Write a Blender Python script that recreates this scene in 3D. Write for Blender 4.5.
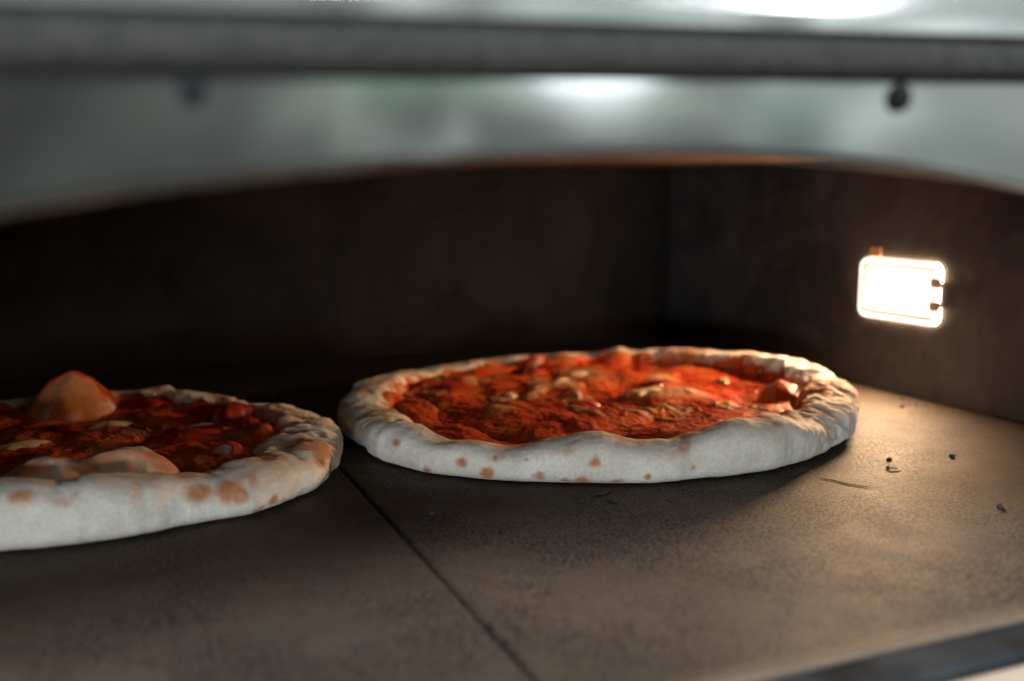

_ _ _ _ _ _ _

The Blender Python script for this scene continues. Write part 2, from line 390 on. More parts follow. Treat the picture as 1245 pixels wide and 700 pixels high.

_ _ _ _ _ _ _

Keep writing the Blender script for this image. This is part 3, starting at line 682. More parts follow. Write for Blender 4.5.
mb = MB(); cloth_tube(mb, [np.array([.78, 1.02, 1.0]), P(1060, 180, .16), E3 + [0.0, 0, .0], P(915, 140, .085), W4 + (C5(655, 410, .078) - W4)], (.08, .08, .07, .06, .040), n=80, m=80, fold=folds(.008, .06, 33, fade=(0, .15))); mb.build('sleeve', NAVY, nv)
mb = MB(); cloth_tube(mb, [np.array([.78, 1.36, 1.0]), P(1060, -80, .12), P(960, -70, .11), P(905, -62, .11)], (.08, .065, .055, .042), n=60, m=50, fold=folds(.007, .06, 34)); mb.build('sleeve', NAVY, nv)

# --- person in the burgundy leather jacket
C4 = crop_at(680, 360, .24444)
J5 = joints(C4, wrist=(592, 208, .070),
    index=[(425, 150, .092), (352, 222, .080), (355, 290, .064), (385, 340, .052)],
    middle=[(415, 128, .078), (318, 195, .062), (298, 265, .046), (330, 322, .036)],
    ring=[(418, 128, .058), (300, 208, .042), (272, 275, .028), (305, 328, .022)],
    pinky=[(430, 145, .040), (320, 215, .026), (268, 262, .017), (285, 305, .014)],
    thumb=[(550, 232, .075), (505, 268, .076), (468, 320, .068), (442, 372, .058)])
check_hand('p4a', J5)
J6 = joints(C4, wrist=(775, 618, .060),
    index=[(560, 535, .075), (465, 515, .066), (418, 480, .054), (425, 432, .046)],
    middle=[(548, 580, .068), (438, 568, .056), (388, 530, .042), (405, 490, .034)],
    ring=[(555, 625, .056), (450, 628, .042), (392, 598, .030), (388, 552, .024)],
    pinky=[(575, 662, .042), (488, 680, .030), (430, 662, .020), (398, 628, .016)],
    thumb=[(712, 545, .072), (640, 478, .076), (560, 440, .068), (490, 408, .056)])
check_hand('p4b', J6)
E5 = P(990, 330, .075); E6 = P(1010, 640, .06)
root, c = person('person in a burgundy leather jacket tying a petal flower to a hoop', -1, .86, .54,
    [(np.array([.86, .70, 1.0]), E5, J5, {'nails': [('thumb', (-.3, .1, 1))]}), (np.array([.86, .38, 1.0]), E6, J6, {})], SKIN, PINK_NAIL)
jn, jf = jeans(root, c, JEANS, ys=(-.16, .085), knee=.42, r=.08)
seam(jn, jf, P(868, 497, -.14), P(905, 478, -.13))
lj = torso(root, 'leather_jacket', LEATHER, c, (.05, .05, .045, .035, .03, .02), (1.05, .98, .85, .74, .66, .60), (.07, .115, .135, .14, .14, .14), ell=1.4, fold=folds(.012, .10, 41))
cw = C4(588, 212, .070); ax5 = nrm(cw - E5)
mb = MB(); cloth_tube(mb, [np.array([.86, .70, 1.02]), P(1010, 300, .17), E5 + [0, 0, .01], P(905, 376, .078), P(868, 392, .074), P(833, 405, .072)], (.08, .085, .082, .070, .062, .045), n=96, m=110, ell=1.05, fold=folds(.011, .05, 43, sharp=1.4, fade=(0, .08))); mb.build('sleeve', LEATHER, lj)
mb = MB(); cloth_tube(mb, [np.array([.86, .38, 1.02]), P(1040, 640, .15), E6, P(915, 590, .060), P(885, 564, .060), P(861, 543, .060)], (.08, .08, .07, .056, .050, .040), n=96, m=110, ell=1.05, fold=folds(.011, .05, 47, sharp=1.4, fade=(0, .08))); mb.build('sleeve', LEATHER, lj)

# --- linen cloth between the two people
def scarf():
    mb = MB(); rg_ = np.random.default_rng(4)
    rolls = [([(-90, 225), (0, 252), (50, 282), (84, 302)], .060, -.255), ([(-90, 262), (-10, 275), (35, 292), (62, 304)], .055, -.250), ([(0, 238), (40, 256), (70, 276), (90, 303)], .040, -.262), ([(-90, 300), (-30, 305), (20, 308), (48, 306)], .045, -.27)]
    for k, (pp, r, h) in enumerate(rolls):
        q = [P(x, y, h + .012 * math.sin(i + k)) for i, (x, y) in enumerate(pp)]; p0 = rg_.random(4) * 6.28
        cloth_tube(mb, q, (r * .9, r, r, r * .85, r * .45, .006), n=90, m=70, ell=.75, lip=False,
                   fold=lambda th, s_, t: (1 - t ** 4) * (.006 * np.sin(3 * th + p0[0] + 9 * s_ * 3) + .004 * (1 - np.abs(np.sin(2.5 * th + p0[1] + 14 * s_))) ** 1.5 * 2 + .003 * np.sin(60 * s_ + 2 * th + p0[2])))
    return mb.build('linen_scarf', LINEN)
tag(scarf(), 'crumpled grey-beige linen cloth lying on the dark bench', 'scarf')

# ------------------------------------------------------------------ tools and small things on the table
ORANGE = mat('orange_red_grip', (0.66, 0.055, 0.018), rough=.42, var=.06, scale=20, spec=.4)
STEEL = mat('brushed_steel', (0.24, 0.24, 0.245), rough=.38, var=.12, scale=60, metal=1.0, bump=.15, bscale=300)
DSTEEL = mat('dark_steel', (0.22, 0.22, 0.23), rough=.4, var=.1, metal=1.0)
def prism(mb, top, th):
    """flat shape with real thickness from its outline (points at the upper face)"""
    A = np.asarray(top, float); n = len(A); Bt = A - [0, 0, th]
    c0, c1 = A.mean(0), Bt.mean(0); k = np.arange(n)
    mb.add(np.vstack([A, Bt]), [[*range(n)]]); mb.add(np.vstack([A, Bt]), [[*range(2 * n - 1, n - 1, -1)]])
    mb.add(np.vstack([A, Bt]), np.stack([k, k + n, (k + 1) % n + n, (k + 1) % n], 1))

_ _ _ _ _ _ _

> STATED GOAL
Where a line above holds the string "Blender", show that line.

> RESPONSE TO THE EXERCISE
Write a Blender Python script that recreates this scene in 3D. Write for Blender 4.5.
The Blender Python script for this scene continues. Write part 2, from line 390 on. More parts follow. Treat the picture as 1245 pixels wide and 700 pixels high.
Keep writing the Blender script for this image. This is part 3, starting at line 682. More parts follow. Write for Blender 4.5.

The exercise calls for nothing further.